Oszczędnością i pracą ludzie się bogacą. To hasło idealnie pasuje do Włodzimierza Czarzastego, to jeden z bardziej majętnych posłów. Z jego oświadczenia majątkowego wynika, że poseł Lewicy zgromadził na koncie spore środki pieniężne. Na koncie polityka znajduje się prawie 160 tys. zł i 1032 euro. Dodatkowo polityk posiada 30303 akcje w wydawnictwie Muza na kwotę 85 500 zł.
Majątek posła stanowią także nieruchomości: dom, mieszkanie czy nieruchomość zabudowana – są one własnością lub współwłasnością posła Czarzastego. Co prawda poseł zaznaczył, że na zakup mieszkania w 2011 roku wziął kredyt, którego część spłacił. Liczne składniki mienia ruchomego o wartości powyżej 10 tys. zł. m.in. jacht, obrazy, wyroby ze złota i srebra czy polisy.
ZOBACZ TEŻ: Czarzasty odpowiada policji.

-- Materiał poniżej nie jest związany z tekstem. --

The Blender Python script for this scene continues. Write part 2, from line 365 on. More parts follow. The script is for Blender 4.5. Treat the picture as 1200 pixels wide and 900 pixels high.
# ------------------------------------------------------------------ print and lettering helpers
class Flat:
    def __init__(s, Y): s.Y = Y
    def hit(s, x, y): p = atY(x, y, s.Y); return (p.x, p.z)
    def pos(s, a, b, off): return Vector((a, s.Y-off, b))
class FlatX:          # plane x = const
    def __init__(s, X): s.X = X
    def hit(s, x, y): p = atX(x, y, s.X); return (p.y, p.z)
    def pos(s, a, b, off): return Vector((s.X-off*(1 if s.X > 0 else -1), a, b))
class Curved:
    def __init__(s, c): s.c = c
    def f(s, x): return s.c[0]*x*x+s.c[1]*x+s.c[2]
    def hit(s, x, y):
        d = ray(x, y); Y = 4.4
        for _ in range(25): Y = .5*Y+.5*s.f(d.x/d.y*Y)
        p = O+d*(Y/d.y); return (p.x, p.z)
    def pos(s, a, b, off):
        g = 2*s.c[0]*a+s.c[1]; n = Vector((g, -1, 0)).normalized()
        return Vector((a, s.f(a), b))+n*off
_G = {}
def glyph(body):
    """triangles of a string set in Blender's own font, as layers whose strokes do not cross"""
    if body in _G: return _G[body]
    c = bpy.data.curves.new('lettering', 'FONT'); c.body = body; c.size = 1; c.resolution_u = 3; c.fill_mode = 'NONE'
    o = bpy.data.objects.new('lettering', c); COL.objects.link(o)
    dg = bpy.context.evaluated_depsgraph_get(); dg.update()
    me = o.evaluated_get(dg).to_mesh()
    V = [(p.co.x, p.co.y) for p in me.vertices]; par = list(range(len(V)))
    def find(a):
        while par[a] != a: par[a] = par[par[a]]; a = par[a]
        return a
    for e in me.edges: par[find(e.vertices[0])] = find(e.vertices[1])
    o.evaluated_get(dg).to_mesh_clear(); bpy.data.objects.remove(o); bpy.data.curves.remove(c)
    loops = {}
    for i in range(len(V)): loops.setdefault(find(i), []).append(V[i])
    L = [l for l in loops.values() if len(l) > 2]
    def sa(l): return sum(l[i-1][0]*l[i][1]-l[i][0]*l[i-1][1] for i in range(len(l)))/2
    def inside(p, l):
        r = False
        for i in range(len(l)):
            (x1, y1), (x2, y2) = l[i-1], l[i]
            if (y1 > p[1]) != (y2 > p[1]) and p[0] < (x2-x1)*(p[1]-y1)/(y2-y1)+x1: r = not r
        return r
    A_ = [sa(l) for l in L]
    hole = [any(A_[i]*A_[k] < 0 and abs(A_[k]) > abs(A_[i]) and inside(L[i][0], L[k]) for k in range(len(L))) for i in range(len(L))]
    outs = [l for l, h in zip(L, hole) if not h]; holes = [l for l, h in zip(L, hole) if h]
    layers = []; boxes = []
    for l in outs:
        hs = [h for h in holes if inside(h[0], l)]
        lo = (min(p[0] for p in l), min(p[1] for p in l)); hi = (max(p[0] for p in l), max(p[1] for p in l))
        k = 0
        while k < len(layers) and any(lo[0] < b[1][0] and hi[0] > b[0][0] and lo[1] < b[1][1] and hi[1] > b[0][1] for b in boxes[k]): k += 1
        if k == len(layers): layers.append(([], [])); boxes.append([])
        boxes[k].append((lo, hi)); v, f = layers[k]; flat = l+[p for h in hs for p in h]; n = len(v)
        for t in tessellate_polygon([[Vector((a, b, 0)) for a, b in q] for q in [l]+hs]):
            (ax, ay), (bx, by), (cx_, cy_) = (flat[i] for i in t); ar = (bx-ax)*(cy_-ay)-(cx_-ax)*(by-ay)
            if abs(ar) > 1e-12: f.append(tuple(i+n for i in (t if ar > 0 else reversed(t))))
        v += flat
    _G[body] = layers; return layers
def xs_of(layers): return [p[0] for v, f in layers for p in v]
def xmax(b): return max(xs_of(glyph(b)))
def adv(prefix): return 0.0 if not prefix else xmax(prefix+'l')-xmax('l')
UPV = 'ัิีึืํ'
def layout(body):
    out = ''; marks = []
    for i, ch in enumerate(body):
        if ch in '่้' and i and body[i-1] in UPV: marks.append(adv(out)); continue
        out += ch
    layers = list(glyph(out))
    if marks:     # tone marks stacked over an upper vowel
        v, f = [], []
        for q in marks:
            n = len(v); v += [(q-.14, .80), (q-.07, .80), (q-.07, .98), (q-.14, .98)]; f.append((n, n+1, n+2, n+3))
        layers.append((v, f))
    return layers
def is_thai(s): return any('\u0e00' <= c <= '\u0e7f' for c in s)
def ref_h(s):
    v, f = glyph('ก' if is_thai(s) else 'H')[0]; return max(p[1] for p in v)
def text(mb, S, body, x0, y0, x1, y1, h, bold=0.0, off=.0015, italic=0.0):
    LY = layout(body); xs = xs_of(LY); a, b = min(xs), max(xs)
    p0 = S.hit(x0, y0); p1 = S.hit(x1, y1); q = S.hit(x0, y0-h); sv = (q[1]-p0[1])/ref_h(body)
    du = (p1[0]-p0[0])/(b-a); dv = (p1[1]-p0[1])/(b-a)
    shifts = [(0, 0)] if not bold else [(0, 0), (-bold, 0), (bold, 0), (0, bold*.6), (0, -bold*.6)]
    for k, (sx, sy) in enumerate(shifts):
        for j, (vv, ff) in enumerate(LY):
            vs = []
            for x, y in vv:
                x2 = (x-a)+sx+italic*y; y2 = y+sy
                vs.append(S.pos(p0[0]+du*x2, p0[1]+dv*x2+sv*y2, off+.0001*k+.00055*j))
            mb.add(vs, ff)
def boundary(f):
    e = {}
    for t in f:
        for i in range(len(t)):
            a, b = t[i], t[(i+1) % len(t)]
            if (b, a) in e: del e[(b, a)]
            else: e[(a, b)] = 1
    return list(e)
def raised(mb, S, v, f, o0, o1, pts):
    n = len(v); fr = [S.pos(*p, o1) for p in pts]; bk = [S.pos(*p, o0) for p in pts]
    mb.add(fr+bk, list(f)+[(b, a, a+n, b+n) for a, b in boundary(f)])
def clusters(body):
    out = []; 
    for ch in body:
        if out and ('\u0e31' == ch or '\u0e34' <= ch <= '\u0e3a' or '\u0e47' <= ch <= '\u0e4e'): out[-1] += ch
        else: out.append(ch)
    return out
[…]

Dramatyczna relacja wicemarszałka!
Do niedawna Czarzasty z powodzeniem prowadził firmę, dzięki której osiągnął przychód w wysokości 184500 zł i dochód 172566 zł. Firmę zamknął 14 XI 2019 roku. W innej firmie, również zamkniętej pod koniec ubiegłego roku, polityk zarobił 26 898 zł. Praca w Sejmie przyniosła mu dochód w wysokości 20 484 zł i dietę 4091 zł. Poza tym Czarzasty zarobił ponad 25 tys. zł na wynajmie mieszkania, oraz na sprzedaży praw autorskich.
Wicemarszałek wciąż spłaca kredyt na zakup mieszkania. Z początkowych 321 tys zł do spłaty pozostało 61 tys. euro.